Por todo ello, Brueggemann, en su magistral acercamiento al poema, ha escrito:

 

Sugiero que el “corazón de sabiduría” en el v. 12 no es simplemente el de alguien que es realista acerca de la transitoriedad humana y de la culpa sino el de alguien que sabe que existe “sentimiento de hogar” en el gobierno de Dios. Ése es el carácter esencial y la señal definicional de la situación humana. Una tal lectura de la realidad va contra la evidencia, aun contra la evidencia ofrecida en el salmo mismo. Un “corazón de sabiduría” que no es capturado por la evidencia, que no se impresiona excesivamente por los datos al alcance sino aquel que presta atención a la persistente realidad del señorío de Yahvéh.[5]

 

Conclusión

Esa búsqueda de conocimiento, de profundización ante la cortedad de la vida es resultado de la influencia del enfoque sapiencial, que se entrecruza creativamente con el tono lírico de la plegaria: “La sabiduría trata de ir al fondo de las cosas y descubrir lo oculto; penetra en lo más recóndito de la vida humana con una sonda inexorable. El Salmo 90 muestra las repercusiones que tienen las ideas sapienciales en un cántico de lamentación de la comunidad:[6] La transitoriedad humana (y de sus obras) puede ser transformada por el toque divino para recibir una orientación que traspase el tiempo.
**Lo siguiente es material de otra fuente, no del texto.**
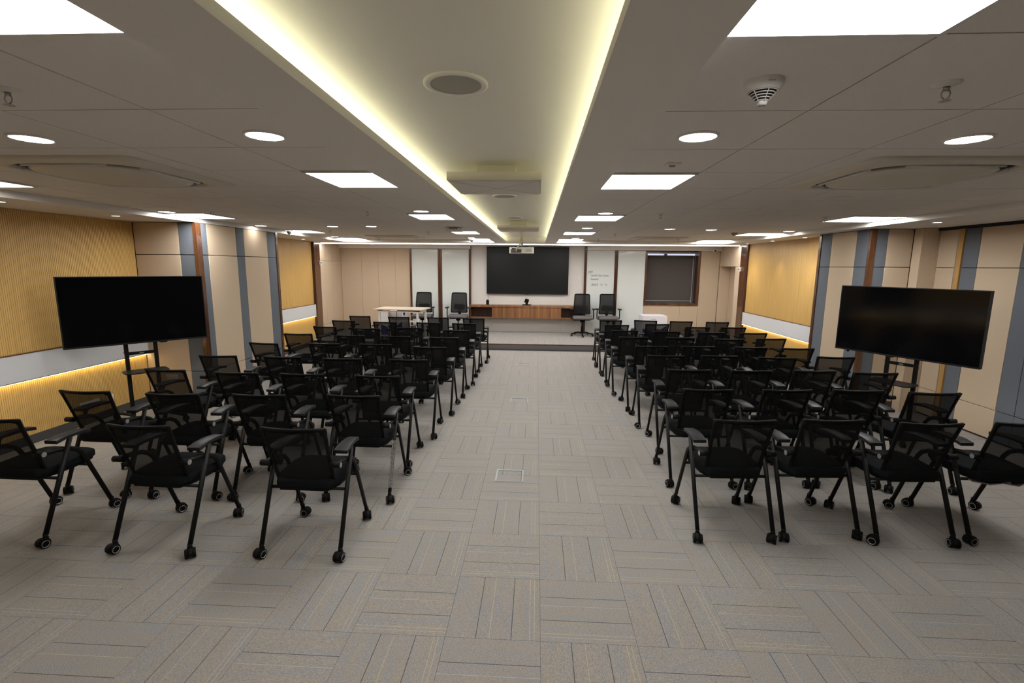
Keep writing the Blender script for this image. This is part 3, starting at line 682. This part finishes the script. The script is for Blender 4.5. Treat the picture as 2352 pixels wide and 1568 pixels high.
def television(name, label, w_, h_, loc, rz, mt, cat='television', depth=.05, group=None):
    t = thing(name, label, cat, loc, rz, group)
    b = MB(); b.box(-w_/2, w_/2, .006, depth, 0, h_); b.build('housing', 'bezel', t, bevel=.003, seg=1)
    q = .010; b = MB()
    for bx in ((-w_/2, w_/2, 0, q*1.8), (-w_/2, w_/2, h_-q, h_), (-w_/2, -w_/2+q, q*1.8, h_-q), (w_/2-q, w_/2, q*1.8, h_-q)): b.box(bx[0], bx[1], -.002, .0055, bx[2], bx[3])
    b.build('bezel', 'bezel', t)
    MB().box(-w_/2+q, w_/2-q, .001, .0055, q*1.8, h_-q).build('screen', mt, t)
    return t
tv = television('television', 'very large dark television on the white stage wall', 2.195, 1.25, (-.253, 13.005, 1.182), 0, 'screenm')
MB().box(-.05, .05, .0, .02, -.008, -.0005).build('sensor', 'bezel', tv)
MB().sweep([(-1.04, .03, 0), (-1.045, .035, -.10), (-1.04, .02, -.13)], oval(.003, .003, 6)).build('cable', 'grey', tv)

cam = thing('conference_camera', 'black conference camera tilted up on the walnut cabinet', 'camera', (-.26, 12.86, .8965))
MB().prism(rrect(.24, .12, .05), 0, .022).build('base', 'black', cam, bevel=.006)
MB().cyl((0, 0, .022), (0, 0, .06), .03, .035, n=16).build('neck', 'black', cam)
b = MB(); b.cbox((0, 0, 0), (.11, .09, .10)); b.build('head', 'black', cam, bevel=.015, loc=(0, -.005, .115), rot=(math.radians(8), math.radians(20), 0))
MB().cyl((0, -.05, .115), (0, -.062, .118), .026, n=18).build('lens', 'screen', cam)
s2 = thing('desktop_speaker', 'small black upright speaker at the left of the walnut cabinet', 'speaker', (-1.31, 12.86, .8965))
b = MB(); b.lathe([(.040, .003), (.041, .09), (.036, .12), (.024, .135), (.001, .139)], n=24); b.build('body', 'black', s2)
MB().lathe([(.001, 0), (.044, 0), (.044, .012), (.040, .014)], n=24).build('foot', 'bezel', s2)

# security camera on the fascia, small wall units
sc = thing('bullet_camera', 'small white bullet camera on the fascia right of the window', 'security camera', (4.60, 12.93, 2.39))
b = MB(); b.box(.02, .15, -.03, .018, -.02, .03); b.build('mount', 'white', sc, bevel=.004)
MB().cyl((-.035, .0, -.02), (-.02, -.09, -.028), .030, n=18).build('body', 'white', sc)
MB().cyl((-.0195, -.09, -.028), (-.0185, -.096, -.0285), .022, n=18).build('lens', 'screen', sc)
for i, (x, y, z, sx, lab) in enumerate(((-5.275, 11.60, 1.965, 1, 'small white wall unit high on the left walnut panel'), (4.745, 11.62, 1.90, -1, 'small white wall unit high on the right walnut panel'))):
    t = thing('wall_unit', lab, 'sensor', (x, y, z))
    MB().box(-.024, .024, -.035, .035, -.05, .05).build('body', 'white', t, bevel=.012)
    MB().cyl((sx*.02, -.012, .0), (sx*.027, -.018, .0), .018, n=14).build('lens', 'black', t)

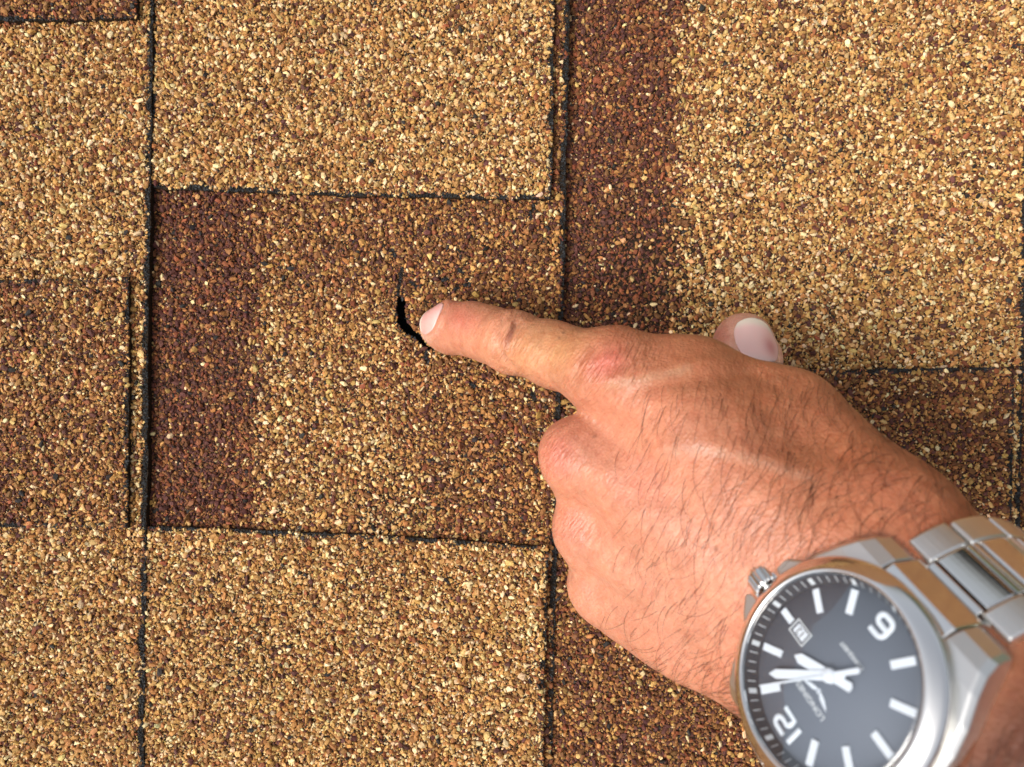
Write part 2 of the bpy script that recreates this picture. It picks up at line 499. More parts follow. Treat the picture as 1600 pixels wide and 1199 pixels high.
prims = []                                              # (group, kind, data, k)
def cap(g, a, b, ra, rb, k=6.0): prims.append((g, "cap", (np.array(a, float), np.array(b, float), ra, rb), k))
def ell(g, c, axes, r, k=6.0): prims.append((g, "ell", (np.array(c, float), np.array([norm(q) for q in axes]), np.array(r, float)), k))
def chain(g, pts, rad, k=4.0):
    for i in range(len(pts) - 1): cap(g, pts[i], pts[i + 1], rad[i], rad[i + 1], k)

HN = norm([-0.79, -0.11, 0.59])                         # the way the back of the hand faces
HA = norm([-0.58, 0.43, -0.70])                         # from wrist to knuckles
HC = norm(np.cross(HA, HN) if np.cross(HA, HN)[1] > 0 else np.cross(HN, HA))   # little finger -> index

I_TIP, I_DIP, I_PIP = P(686, 511, 7.0), P(738, 515, 20), P(800, 534, 36)
I_MCP = P(955, 583, 62)
M_MCP, R_MCP, L_MCP = P(916, 714, 57), P(933, 828, 50), P(950, 920, 43)
def wr(c, n, a=0.0): return WRIST + RAD * c + WN * n + ARM * a
# palm and back of the hand
cap("palm", I_MCP, wr(13, 2, -4), 10.5, 15, 8)
cap("palm", M_MCP, wr(5, 3, -4), 10.5, 15, 8)
cap("palm", R_MCP, wr(-4, 3, -4), 10.0, 15, 8)
cap("palm", L_MCP, wr(-11, 1, -4), 9.5, 14, 8)
for m, c in ((I_MCP, 10), (M_MCP, 4), (R_MCP, -3), (L_MCP, -10)):       # flesh of the palm
    cap("palm", m - HN * 11 - HA * 10, wr(c, -8, -6), 9, 12, 8)
cap("palm", L_MCP - HN * 10 - HA * 18, wr(-16, -8, -6), 10, 12, 8)       # heel on the little finger side
cap("palm", M_MCP + HA * 1.5 - HC * 3, R_MCP + HA * 1.5, 8.6, 8.2, 5)     # skin webs between the knuckles
cap("palm", R_MCP + HA * 1.5 - HC * 3, L_MCP + HA * 1.5, 8.2, 7.8, 5)
# wrist and forearm
for c in (-11, -3, 5, 15):
    cap("palm", wr(c * .8, 0, -8), wr(c, 0, 22), 17.5, 18.5, 8)
    cap("palm", wr(c, 0, 22), wr(c * 1.25, -2, 150), 18.5, 24, 8)
# thumb
T_TIP, T_IP, T_MCP = P(1162, 535, 21), P(1163, 612, 27), P(1260, 706, 62)
T_CMC = P(1388, 850, 98)
cap("palm", T_CMC, T_MCP, 14.5, 12.5, 8)
cap("palm", T_CMC, wr(15, 0, 6), 14.5, 16.0, 10)
cap("palm", P(1095, 594, 66), P(1230, 655, 72), 8.7, 10.5, 10)             # muscle between thumb and index
cap("palm", P(978, 583, 62), P(1095, 592, 67), 9.3, 8.4, 8)
cap("palm", P(990, 948, 50), P(1075, 992, 70), 8.8, 9.6, 8)               # little finger edge of the palm
cap("palm", P(1230, 655, 72), P(1370, 815, 98), 10.5, 12.5, 10)
cap("palm", (T_MCP + T_CMC) / 2, I_MCP - HA * 28 - HN * 6, 11, 9, 10)    # web of flesh between thumb and index
chain("thumb", [T_MCP, T_IP, T_IP * .45 + T_TIP * .55, T_TIP], [12, 9.8, 10.3, 9.3], 4)
# index finger
chain("index", [I_MCP, I_MCP * .45 + I_PIP * .55, I_PIP], [10.5, 8.8, 8.8], 4)
chain("index", [I_PIP, I_PIP * .45 + I_DIP * .55, I_DIP], [8.8, 8.0, 8.1], 4)
chain("index", [I_DIP, I_TIP * .6 + I_DIP * .4, I_TIP], [7.9, 7.9, 6.6], 4)
# three curled fingers: down from the knuckle, back to the palm, tip folded in
for g, m, L, r in (("middle", M_MCP, (43, 26, 20), 9.3), ("ring", R_MCP, (40, 24, 20), 8.8), ("little", L_MCP, (32, 19, 17), 7.8)):
    d1 = norm(HA * .20 - HN * .98); d2 = norm(-HA * .95 - HN * .10); d3 = norm(-HA * .35 + HN * .94)
    p1 = m + d1 * L[0]
    if p1[2] < r + 2.5: p1 = p1 + d1 * (r + 2.5 - p1[2]) / d1[2]
    p2 = p1 + d2 * L[1]; p3 = p2 + d3 * L[2]
    chain(g, [m, (m + p1) / 2, p1], [r * 1.08, r * .98, r], 4)
    chain(g, [p1, p2], [r * .98, r * .9], 4); chain(g, [p2, p3], [r * .9, r * .8], 4)
# knuckle heads
for m, r in ((I_MCP, 8.2), (M_MCP, 8.6), (R_MCP, 7.6), (L_MCP, 7.2)):
    ell("palm", m + HN * 3.2 + HA * 1.5, (HA, HC, HN), (r * 1.15, r * .95, r * .98), 4)

def sd_prim(kind, d, p):
    if kind == "cap":
        a, b, ra, rb = d
        ab = b - a; L2 = ab @ ab
        t = np.clip(((p - a) @ ab) / L2, 0, 1)
        q = p - a - t[..., None] * ab
        return np.sqrt((q * q).sum(-1)) - (ra + (rb - ra) * t)
    c, ax, r = d
    q = (p - c) @ ax.T
    k0 = np.sqrt(((q / r) ** 2).sum(-1)); k1 = np.sqrt(((q / (r * r)) ** 2).sum(-1)) + 1e-9
    return k0 * (k0 - 1) / k1

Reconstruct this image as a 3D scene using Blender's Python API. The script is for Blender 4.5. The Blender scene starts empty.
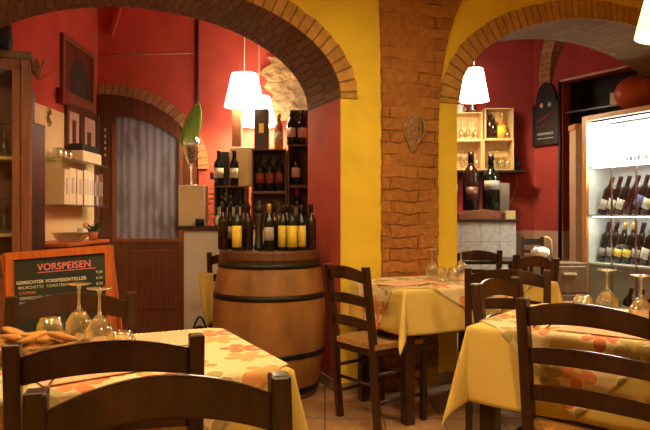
import bpy, bmesh, math, random
from mathutils import Vector, Matrix
random.seed(7)
C = bpy.context.scene.collection
PI = math.pi
TH = math.radians(22); U = Vector((math.cos(TH), math.sin(TH), 0)); N = Vector((-math.sin(TH), math.cos(TH), 0))
O = Vector((.10, 4.10, 0))
def W(s, t, z=0): return O + U*s + N*t + Vector((0, 0, z))

# ------------------------------------------------------------ materials
def newmat(name):
    m = bpy.data.materials.new(name); m.use_nodes = True
    nt = m.node_tree; b = nt.nodes['Principled BSDF']
    return m, nt, b
def node(nt, typ, **kw):
    n = nt.nodes.new(typ)
    for k, v in kw.items(): setattr(n, k, v)
    return n
def inp(n, **kw):
    for k, v in kw.items(): n.inputs[k.replace('_', ' ')].default_value = v
def mathn(nt, op, a, b=None, c=None):
    n = nt.nodes.new('ShaderNodeMath'); n.operation = op
    for i, x in enumerate((a, b, c)):
        if x is None: continue
        if isinstance(x, (int, float)): n.inputs[i].default_value = x
        else: nt.links.new(x, n.inputs[i])
    return n.outputs[0]
def ramp(nt, fac, stops, mode='LINEAR'):
    r = nt.nodes.new('ShaderNodeValToRGB'); r.color_ramp.interpolation = mode
    while len(r.color_ramp.elements) < len(stops): r.color_ramp.elements.new(.5)
    for e, (p, c) in zip(r.color_ramp.elements, stops): e.position = p; e.color = (*c, 1)
    nt.links.new(fac, r.inputs[0]); return r.outputs[0]
def mixc(nt, fac, a, b, mode='MIX'):
    n = nt.nodes.new('ShaderNodeMix'); n.data_type = 'RGBA'; n.blend_type = mode
    for i, x in ((0, fac), (6, a), (7, b)):
        if isinstance(x, (int, float)): n.inputs[i].default_value = x
        elif isinstance(x, tuple): n.inputs[i].default_value = (*x, 1)
        else: nt.links.new(x, n.inputs[i])
    return n.outputs[2]
def plain(name, col, rough=.5, metal=0, var=.12, scale=12, bump=.0, stretch=(1, 1, 1), bscale=None, spec=.5):
    m, nt, b = newmat(name)
    tc = node(nt, 'ShaderNodeTexCoord'); mp = node(nt, 'ShaderNodeMapping'); mp.inputs['Scale'].default_value = stretch
    nt.links.new(tc.outputs['Object'], mp.inputs[0])
    nz = node(nt, 'ShaderNodeTexNoise'); inp(nz, Scale=scale, Detail=4.0); nt.links.new(mp.outputs[0], nz.inputs['Vector'])
    d = tuple(max(0, c*(1-var)) for c in col); l = tuple(min(1, c*(1+var)) for c in col)
    nt.links.new(ramp(nt, nz.outputs[0], [(.3, d), (.7, l)]), b.inputs['Base Color'])
    inp(b, Roughness=rough, Metallic=metal); b.inputs['Specular IOR Level'].default_value = spec
    if bump:
        n2 = node(nt, 'ShaderNodeTexNoise'); inp(n2, Scale=bscale or scale*2, Detail=5.0); nt.links.new(mp.outputs[0], n2.inputs['Vector'])
        bp = node(nt, 'ShaderNodeBump'); inp(bp, Strength=bump, Distance=.02); nt.links.new(n2.outputs[0], bp.inputs['Height'])
        nt.links.new(bp.outputs[0], b.inputs['Normal'])
    return m
def wood(name, dark, light, rough=.35, scale=3, axis=2, bump=.15):
    st = [14, 14, 14]; st[axis] = 1
    m, nt, b = newmat(name)
    tc = node(nt, 'ShaderNodeTexCoord'); mp = node(nt, 'ShaderNodeMapping'); mp.inputs['Scale'].default_value = st
    nt.links.new(tc.outputs['Object'], mp.inputs[0])
    nz = node(nt, 'ShaderNodeTexNoise'); inp(nz, Scale=scale, Detail=6.0, Distortion=.6); nt.links.new(mp.outputs[0], nz.inputs['Vector'])
    nt.links.new(ramp(nt, nz.outputs[0], [(.3, dark), (.72, light)]), b.inputs['Base Color'])
    inp(b, Roughness=rough)
    bp = node(nt, 'ShaderNodeBump'); inp(bp, Strength=bump, Distance=.004); nt.links.new(nz.outputs[0], bp.inputs['Height'])
    nt.links.new(bp.outputs[0], b.inputs['Normal'])
    return m
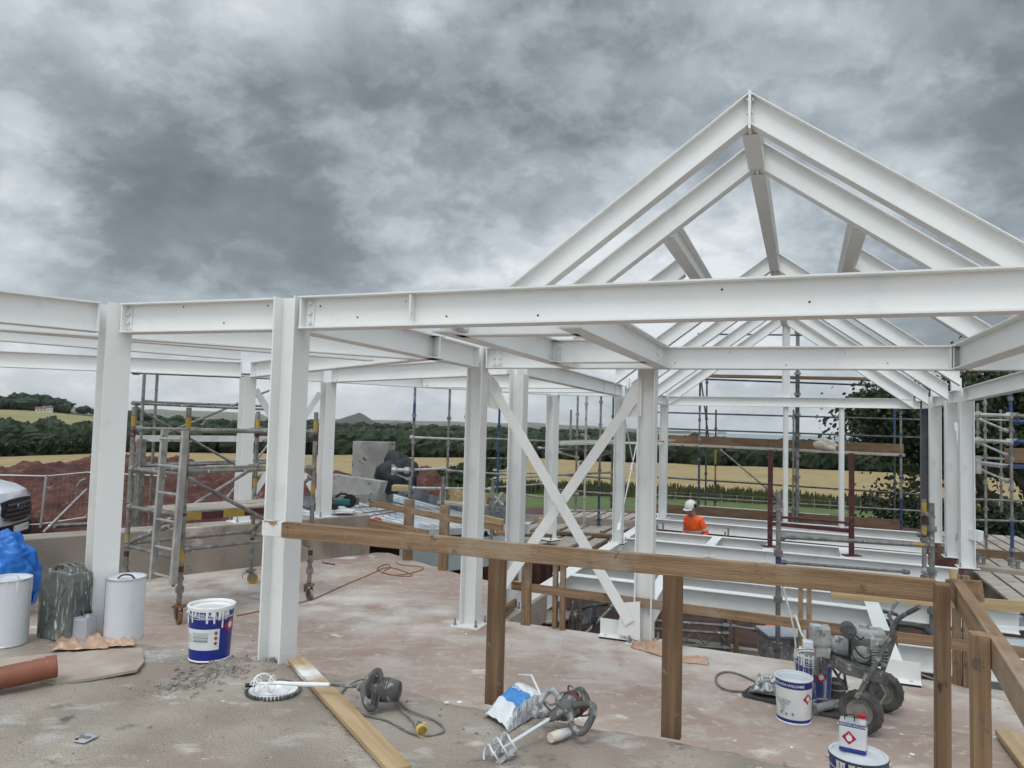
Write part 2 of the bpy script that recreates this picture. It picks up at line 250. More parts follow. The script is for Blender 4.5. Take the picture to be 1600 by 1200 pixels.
# ---------------- mesh builder ----------------
def frame(x, up=Vector((0, 0, 1))):
    x = x.normalized(); y = up.cross(x)
    if y.length < 1e-4: y = Vector((0, 1, 0)).cross(x) if abs(x.y) < .9 else Vector((1, 0, 0)).cross(x)
    y.normalize(); z = x.cross(y); return x, y, z
class MB:
    def __init__(s, off=None): s.v = []; s.f = []; s.mi = []; s.off = Vector(off) if off is not None else Vector((0, 0, 0)); s.cm = 0
    def add(s, vs, fs):
        n = len(s.v); s.v += [tuple(Vector(p)-s.off) for p in vs]; s.f += [tuple(i+n for i in f) for f in fs]; s.mi += [s.cm]*len(fs); return s
    def box(s, c, size, R=None):
        a, b, d = [k/2 for k in size]; c = Vector(c)
        P = [Vector((i*a, j*b, k*d)) for i in (-1, 1) for j in (-1, 1) for k in (-1, 1)]
        if R is not None: P = [R @ p for p in P]
        return s.add([c+p for p in P], [(0, 1, 3, 2), (4, 6, 7, 5), (0, 4, 5, 1), (2, 3, 7, 6), (0, 2, 6, 4), (1, 5, 7, 3)])
    def bar(s, p, q, w, h, up=Vector((0, 0, 1))):
        p = Vector(p); q = Vector(q); x, y, z = frame(q-p, up)
        P = [e+y*i*w/2+z*k*h/2 for e in (p, q) for i in (-1, 1) for k in (-1, 1)]
        return s.add(P, [(0, 1, 3, 2), (4, 6, 7, 5), (0, 4, 5, 1), (2, 3, 7, 6), (0, 2, 6, 4), (1, 5, 7, 3)])
    def tube(s, p, q, r, n=10, r2=None):
        p = Vector(p); q = Vector(q); r2 = r if r2 is None else r2; x, y, z = frame(q-p)
        P = []
        for e, rr in ((p, r), (q, r2)):
            for i in range(n):
                a = 2*math.pi*i/n; P.append(e+(y*math.cos(a)+z*math.sin(a))*rr)
        fs = [(i, (i+1) % n, n+(i+1) % n, n+i) for i in range(n)]+[tuple(range(n-1, -1, -1)), tuple(range(n, 2*n))]
        return s.add(P, fs)
    def path(s, pts, r, n=8, smooth=0):
        pts = [Vector(p) for p in pts]
        for _ in range(smooth):
            q = [pts[0]]
            for a, b in zip(pts, pts[1:]): q += [a*.75+b*.25, a*.25+b*.75]
            q.append(pts[-1]); pts = q
        P = []; up = Vector((0, 0, 1)); m = len(pts); rr = r if isinstance(r, (list, tuple)) else None
        for i, p in enumerate(pts):
            d = (pts[min(i+1, m-1)]-pts[max(i-1, 0)])
            x, y, z = frame(d, up); up = z
            R_ = rr[int(i*(len(rr)-1)/(m-1))] if rr else r
            for k in range(n):
                a = 2*math.pi*k/n; P.append(p+(y*math.cos(a)+z*math.sin(a))*R_)
        fs = [(j*n+i, j*n+(i+1) % n, (j+1)*n+(i+1) % n, (j+1)*n+i) for j in range(m-1) for i in range(n)]
        fs += [tuple(range(n-1, -1, -1)), tuple(range((m-1)*n, m*n))]
        return s.add(P, fs)
    def lathe(s, prof, c=(0, 0, 0), n=32, R=None, a0=0, a1=2*math.pi, sx=1, sy=1):
        c = Vector(c); P = []; m = len(prof); full = abs(a1-a0-2*math.pi) < 1e-6; k = n if full else n+1
        for (r, z) in prof:
            for i in range(k):
                a = a0+(a1-a0)*i/n; p = Vector((r*math.cos(a)*sx, r*math.sin(a)*sy, z))
                P.append(c+(R @ p if R is not None else p))
        fs = []
        for j in range(m-1):
            for i in range(n):
                i2 = (i+1) % k if full else i+1
                fs.append((j*k+i, j*k+i2, (j+1)*k+i2, (j+1)*k+i))
        return s.add(P, fs)
    def prism(s, poly, z0, z1, M=None):
        n = len(poly); P = [Vector((x, y, z)) for z in (z0, z1) for x, y in poly]
        if M is not None: P = [M @ p for p in P]
        return s.add(P, [tuple(range(n-1, -1, -1)), tuple(range(n, 2*n))]+[(i, (i+1) % n, n+(i+1) % n, n+i) for i in range(n)])
    def ball(s, c, r, n=10, sc_=(1, 1, 1), R=None):
        return s.lathe([(math.sin(math.pi*i/n)*r+1e-5, -math.cos(math.pi*i/n)*r) for i in range(n+1)], c, n+4, R, sx=sc_[0], sy=sc_[1])
    def build(s, name, m, parent=None, smooth=False, loc=None, mtx=None, bevel=0):
        me = bpy.data.meshes.new(name); me.from_pydata(s.v, [], s.f)
        for k in (m if isinstance(m, (list, tuple)) else [m]): me.materials.append(MATS[k])
        if any(s.mi): me.polygons.foreach_set('material_index', s.mi)
        me.update()
        if smooth:
            me.polygons.foreach_set('use_smooth', [True]*len(me.polygons)); me.set_sharp_from_angle(angle=math.radians(38))
        o = bpy.data.objects.new(name, me); COL.objects.link(o)
        if parent is not None: o.parent = parent
        if loc is not None: o.location = loc
        if mtx is not None: o.matrix_world = mtx
        if bevel:
            b = o.modifiers.new('bevel', 'BEVEL'); b.width = bevel; b.segments = 2; b.limit_method = 'ANGLE'; b.harden_normals = False
        return o
def tag(o, label=None, cat=None, group=None, kind=None):
    if label: o['label'] = label
    if label and not kind: kind = 'thing'
    if cat: o['category'] = cat
    if group: o['group'] = group
    if kind: o['kind'] = kind
    return o
def thing(name, label, cat, loc=(0, 0, 0), group=None, mtx=None):
    o = bpy.data.objects.new(name, None); COL.objects.link(o); o.location = loc; o.empty_display_size = .1
    if mtx is not None: o.matrix_world = mtx
    return tag(o, label, cat, group)
def axes(p, q, up=Vector((0, 0, 1))):
    x, y, z = frame(Vector(q)-Vector(p), up)
    M = Matrix((x, y, z)).transposed().to_4x4(); M.translation = Vector(p); return M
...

[1] W. Brueggemann, El mensaje de los salmos. México, Universidad Iberoamericana, 1998, p. 169.

[2] Ibíd., p. 167.

[3] Íbíd., pp. 167-168.

[4] Nezahualcóyotl, “Como una pintura nos iremos borrando”, en Poemas. Barcelona, Linkgua Ediciones, 2019 (Poesía, 158), pp. 46-47.

[5] W. Brueggemann, op. cit., p. 169.

[6] H.-J. Kraus, Los Salmos. II. 60-150. Salamanca, Ediciones Sígueme, 1995 (Biblioteca de estudios bíblicos, 54), p. 326.